La création par l’Union européenne de son dispositif de sécurisation des navires marchands, baptisé Aspides », s'inscrit dans ce contexte et ressemble à s'y méprendre à l’opération Prosperity Guardian. « L'Europe va assurer la liberté de navigation en mer Rouge, en coordination avec nos partenaires internationaux », a toutefois assuré la présidente de la Commission européenne, Ursula von der Leyen. Une bataille politique durement gagnée.
Lancée officiellement le 19 février lors de la rencontre des ministres des Affaires étrangers des États membres, le bouclier européen, selon sa traduction du grec ancien, bénéficie d'ores et déjà de l'engagement de la Belgique, de l'Italie, de l'Allemagne et la France mais pas de l'Espagne. Paris est du reste déjà très présent dans la zone avec deux frégates et un patrouilleur, dont l'Alsace dépêchée en janvier. Mais quant à son financement, ses ressources et sa capacité à durer dans le temps, rien n'a filtré.
Les attaques se multiplient
Pendant ce temps, les attaques aux missiles s'enchâssent.

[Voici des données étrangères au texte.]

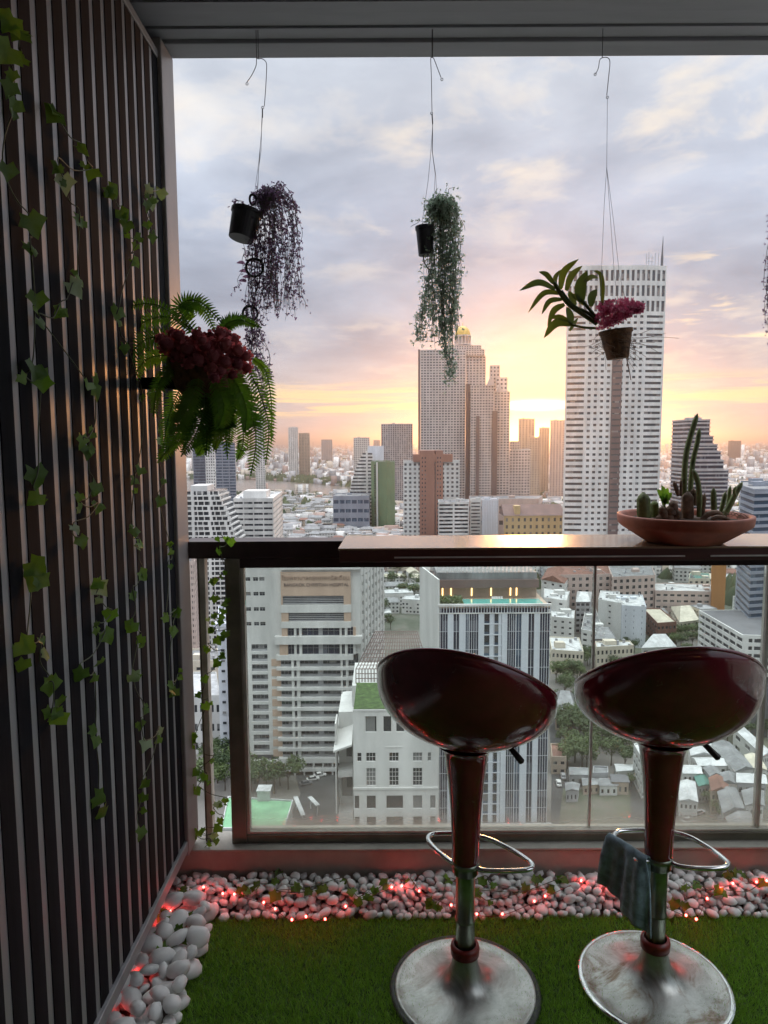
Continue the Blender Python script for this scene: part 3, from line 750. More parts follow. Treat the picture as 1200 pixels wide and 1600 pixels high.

Le dimanche 18 février, au sud d'Al Mukha, au Yémen, le Rubymar a été endommagé, obligeant l'équipage (sain et sauf) à abandonner le navire, selon l’agence britannique de sécurité maritime (UKMTO).
L’incident a été revendiqué par un porte-parole du groupe Houthi dès le lendemain. Sous pavillon du Belize, le vraquier, appartenant à des intérêts britanniques et exploité par une société libanaise, a manifestement subi des dommages considérables et présente un risque d’échouage dans le golfe d'Aden.
Les insurgés ont par ailleurs indiqué avoir visé « deux navires américains » au moyen de « plusieurs missiles ». Il s’agirait du Sea Champion et du Navis Fortuna. Le premier est un vraquier dont la propriété est grecque (Sea Champion Marine), le second appartient à la société américaine Maritime Atlantic Spirit.
Des inquiétudes pour le canal de Suez
La situation inquiète le président égyptien Abdel Fattah al-Sissi, qui s'en est ouvert auprès d'un public de compagnies pétrolières au cours d’une conférence qui se tenait le 19 février. Le chef d'’État égyptien a indiqué que les revenus du canal de Suez avaient diminué de moitié depuis le début des attaques des rebelles yéménites houthis. Il confirme indirectement les données délivrées par l'ONU, qui faisait état d’une baisse des volumes de 42 % ces deux derniers mois.
Le nombre hebdomadaire de transits de porte-conteneurs a chuté de 67 % sur une base annuelle. Le trafic des pétroliers et des vraquiers est moins impacté jusqu'à présent, en baisse de 18 % et 6 % respectivement.
Adeline Descamps
* la milice armée par l'Iran contrôle la zone depuis 2014, y compris la capitale Sanaa.